Challenge: Print the material below exactly as it stands, please, from its first line to the line holding "on_slope('mountain_heath', PC, 30000, lambda", with no pictures.

Collected data:
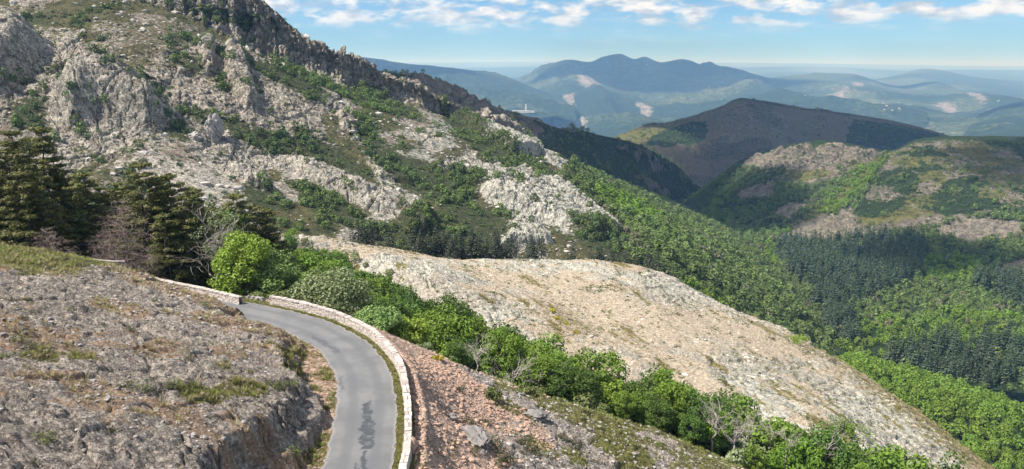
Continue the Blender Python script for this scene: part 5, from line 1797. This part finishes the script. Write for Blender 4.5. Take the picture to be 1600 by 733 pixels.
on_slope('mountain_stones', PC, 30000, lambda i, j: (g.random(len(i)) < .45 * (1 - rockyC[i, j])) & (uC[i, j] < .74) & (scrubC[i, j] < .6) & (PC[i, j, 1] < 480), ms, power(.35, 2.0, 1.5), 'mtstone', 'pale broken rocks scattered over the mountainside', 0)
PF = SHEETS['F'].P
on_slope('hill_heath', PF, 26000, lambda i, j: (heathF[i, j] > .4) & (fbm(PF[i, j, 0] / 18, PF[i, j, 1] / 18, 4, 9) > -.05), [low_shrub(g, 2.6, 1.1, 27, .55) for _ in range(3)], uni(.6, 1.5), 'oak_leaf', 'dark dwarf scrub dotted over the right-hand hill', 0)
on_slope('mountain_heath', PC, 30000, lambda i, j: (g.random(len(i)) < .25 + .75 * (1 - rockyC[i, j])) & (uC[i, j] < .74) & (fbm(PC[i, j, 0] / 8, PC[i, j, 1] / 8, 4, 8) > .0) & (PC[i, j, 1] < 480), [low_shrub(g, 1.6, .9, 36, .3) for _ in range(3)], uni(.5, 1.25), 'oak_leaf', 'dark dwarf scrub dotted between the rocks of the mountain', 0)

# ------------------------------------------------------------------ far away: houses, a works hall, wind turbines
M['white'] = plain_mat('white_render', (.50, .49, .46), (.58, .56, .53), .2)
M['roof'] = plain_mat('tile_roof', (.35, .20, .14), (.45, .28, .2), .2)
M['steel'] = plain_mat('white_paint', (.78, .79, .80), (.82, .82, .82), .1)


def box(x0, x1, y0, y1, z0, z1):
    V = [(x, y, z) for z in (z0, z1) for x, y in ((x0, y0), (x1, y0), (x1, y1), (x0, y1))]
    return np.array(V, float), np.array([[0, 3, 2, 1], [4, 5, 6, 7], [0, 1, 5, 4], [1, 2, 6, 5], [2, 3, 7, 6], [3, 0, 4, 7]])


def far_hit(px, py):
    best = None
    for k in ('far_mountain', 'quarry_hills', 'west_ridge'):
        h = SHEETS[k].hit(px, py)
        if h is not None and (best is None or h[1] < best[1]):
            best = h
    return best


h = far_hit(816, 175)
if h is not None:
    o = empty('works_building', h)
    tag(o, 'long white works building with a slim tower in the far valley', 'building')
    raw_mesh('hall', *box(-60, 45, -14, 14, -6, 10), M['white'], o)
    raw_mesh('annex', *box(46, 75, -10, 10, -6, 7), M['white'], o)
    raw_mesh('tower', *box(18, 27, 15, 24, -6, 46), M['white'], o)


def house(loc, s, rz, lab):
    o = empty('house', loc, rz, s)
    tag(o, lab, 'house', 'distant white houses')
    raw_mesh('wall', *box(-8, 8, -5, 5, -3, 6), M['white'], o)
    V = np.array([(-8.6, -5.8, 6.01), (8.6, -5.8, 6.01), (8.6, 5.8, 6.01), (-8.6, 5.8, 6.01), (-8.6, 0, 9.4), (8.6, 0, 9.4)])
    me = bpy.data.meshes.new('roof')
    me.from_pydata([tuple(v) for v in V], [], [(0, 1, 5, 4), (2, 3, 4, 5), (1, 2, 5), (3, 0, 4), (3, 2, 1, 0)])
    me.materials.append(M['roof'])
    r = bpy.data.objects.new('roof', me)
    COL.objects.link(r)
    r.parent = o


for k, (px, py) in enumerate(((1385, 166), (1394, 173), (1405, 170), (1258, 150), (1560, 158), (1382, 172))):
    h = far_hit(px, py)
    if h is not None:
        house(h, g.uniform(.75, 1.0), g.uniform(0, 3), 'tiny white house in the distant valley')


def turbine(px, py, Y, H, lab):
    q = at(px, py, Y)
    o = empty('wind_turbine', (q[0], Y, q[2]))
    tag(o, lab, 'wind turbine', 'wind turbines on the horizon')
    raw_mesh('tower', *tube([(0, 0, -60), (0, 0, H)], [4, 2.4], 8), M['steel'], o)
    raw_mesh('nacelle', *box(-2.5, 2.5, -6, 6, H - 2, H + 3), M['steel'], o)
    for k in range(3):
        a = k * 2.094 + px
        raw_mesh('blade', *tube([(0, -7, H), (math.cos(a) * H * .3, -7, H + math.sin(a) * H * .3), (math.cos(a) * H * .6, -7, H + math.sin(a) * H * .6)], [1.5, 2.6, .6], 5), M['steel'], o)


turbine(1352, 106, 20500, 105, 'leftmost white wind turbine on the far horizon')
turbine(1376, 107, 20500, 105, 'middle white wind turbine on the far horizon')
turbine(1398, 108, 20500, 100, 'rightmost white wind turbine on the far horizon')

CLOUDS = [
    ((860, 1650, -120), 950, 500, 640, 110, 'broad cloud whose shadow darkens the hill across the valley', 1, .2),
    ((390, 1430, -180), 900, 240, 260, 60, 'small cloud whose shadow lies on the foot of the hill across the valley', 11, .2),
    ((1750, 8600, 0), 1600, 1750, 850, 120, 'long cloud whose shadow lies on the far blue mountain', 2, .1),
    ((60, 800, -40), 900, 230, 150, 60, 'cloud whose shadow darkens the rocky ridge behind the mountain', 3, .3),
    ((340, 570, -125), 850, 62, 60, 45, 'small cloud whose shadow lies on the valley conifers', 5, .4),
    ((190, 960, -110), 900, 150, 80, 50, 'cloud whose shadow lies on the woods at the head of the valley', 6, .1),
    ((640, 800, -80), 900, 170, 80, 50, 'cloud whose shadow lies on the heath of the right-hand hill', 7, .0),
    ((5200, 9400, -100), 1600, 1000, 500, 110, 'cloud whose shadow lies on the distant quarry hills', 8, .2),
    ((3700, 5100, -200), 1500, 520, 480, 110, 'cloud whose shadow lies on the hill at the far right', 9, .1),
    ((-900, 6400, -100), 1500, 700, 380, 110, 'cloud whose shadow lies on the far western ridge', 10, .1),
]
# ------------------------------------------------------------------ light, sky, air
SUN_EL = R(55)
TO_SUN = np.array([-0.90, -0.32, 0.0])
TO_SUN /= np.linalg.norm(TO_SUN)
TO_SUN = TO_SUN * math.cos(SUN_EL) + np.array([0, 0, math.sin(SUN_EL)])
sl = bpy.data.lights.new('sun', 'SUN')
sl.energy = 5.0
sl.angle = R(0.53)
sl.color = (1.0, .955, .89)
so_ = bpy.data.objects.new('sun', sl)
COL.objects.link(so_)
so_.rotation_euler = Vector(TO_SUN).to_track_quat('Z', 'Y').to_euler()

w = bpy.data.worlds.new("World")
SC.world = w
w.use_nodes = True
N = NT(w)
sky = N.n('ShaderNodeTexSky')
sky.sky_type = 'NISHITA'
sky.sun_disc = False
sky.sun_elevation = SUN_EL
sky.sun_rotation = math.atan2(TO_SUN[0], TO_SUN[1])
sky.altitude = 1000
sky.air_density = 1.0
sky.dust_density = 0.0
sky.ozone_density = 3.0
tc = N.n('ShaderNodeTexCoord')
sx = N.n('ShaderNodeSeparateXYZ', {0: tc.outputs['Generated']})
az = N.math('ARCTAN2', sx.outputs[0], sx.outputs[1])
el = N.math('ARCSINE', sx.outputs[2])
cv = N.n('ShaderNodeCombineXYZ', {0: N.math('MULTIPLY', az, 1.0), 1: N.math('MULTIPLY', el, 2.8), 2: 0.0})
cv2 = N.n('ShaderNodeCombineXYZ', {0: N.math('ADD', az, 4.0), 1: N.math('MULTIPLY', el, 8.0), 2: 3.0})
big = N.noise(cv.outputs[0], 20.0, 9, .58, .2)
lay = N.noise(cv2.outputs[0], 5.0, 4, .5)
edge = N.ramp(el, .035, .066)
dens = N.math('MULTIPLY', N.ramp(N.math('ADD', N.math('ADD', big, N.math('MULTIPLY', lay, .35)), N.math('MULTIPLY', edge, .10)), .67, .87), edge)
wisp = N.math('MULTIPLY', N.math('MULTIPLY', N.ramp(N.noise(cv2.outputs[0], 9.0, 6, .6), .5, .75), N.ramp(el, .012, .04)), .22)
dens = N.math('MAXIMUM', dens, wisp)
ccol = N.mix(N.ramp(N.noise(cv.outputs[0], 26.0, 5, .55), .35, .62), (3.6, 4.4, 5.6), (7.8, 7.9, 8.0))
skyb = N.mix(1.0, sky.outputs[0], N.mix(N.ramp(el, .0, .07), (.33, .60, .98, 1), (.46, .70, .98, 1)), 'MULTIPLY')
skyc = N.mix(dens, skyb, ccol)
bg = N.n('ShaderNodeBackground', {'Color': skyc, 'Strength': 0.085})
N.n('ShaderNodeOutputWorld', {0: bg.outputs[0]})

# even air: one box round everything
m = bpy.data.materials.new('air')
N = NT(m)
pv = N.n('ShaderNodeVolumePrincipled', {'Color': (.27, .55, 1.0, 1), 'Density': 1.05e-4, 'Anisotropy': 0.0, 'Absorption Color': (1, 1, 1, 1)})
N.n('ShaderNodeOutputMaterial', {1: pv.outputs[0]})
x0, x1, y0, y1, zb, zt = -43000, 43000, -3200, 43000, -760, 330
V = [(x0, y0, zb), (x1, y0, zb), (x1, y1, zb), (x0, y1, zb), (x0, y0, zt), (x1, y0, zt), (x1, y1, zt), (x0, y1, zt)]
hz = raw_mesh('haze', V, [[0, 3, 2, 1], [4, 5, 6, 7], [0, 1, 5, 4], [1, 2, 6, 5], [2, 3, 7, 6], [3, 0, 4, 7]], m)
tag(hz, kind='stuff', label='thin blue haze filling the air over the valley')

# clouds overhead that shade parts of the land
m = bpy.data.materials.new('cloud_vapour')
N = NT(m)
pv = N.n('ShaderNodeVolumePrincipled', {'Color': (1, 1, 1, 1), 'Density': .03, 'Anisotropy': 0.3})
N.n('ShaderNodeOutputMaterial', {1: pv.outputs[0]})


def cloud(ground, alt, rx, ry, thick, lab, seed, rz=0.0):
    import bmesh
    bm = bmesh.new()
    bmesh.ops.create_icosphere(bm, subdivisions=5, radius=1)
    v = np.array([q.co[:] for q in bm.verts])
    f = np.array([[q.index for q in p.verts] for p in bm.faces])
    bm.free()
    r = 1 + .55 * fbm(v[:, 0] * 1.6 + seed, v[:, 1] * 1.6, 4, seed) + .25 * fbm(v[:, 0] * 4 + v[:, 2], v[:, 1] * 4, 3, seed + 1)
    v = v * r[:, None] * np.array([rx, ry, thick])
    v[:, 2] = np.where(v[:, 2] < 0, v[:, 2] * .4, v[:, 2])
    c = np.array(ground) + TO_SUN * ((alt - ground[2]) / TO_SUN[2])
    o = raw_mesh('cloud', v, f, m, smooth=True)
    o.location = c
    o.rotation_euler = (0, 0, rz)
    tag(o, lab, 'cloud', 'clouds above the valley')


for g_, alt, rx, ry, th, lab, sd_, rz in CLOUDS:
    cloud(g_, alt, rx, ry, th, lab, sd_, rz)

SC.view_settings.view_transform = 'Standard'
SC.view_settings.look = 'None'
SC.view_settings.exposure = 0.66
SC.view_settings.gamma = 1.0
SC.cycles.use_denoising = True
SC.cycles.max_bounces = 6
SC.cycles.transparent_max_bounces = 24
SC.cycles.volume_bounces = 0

Answer for this exercise:
Continue the Blender Python script for this scene: part 5, from line 1797. This part finishes the script. Write for Blender 4.5. Take the picture to be 1600 by 733 pixels.
on_slope('mountain_stones', PC, 30000, lambda i, j: (g.random(len(i)) < .45 * (1 - rockyC[i, j])) & (uC[i, j] < .74) & (scrubC[i, j] < .6) & (PC[i, j, 1] < 480), ms, power(.35, 2.0, 1.5), 'mtstone', 'pale broken rocks scattered over the mountainside', 0)
PF = SHEETS['F'].P
on_slope('hill_heath', PF, 26000, lambda i, j: (heathF[i, j] > .4) & (fbm(PF[i, j, 0] / 18, PF[i, j, 1] / 18, 4, 9) > -.05), [low_shrub(g, 2.6, 1.1, 27, .55) for _ in range(3)], uni(.6, 1.5), 'oak_leaf', 'dark dwarf scrub dotted over the right-hand hill', 0)
on_slope('mountain_heath', PC, 30000, lambda i, j: (g.random(len(i)) < .25 + .75 * (1 - rockyC[i, j])) & (uC[i, j] < .74) & (fbm(PC[i, j, 0] / 8, PC[i, j, 1] / 8, 4, 8) > .0) & (PC[i, j, 1] < 480), [low_shrub(g, 1.6, .9, 36, .3) for _ in range(3)], uni(.5, 1.25), 'oak_leaf', 'dark dwarf scrub dotted between the rocks of the mountain', 0)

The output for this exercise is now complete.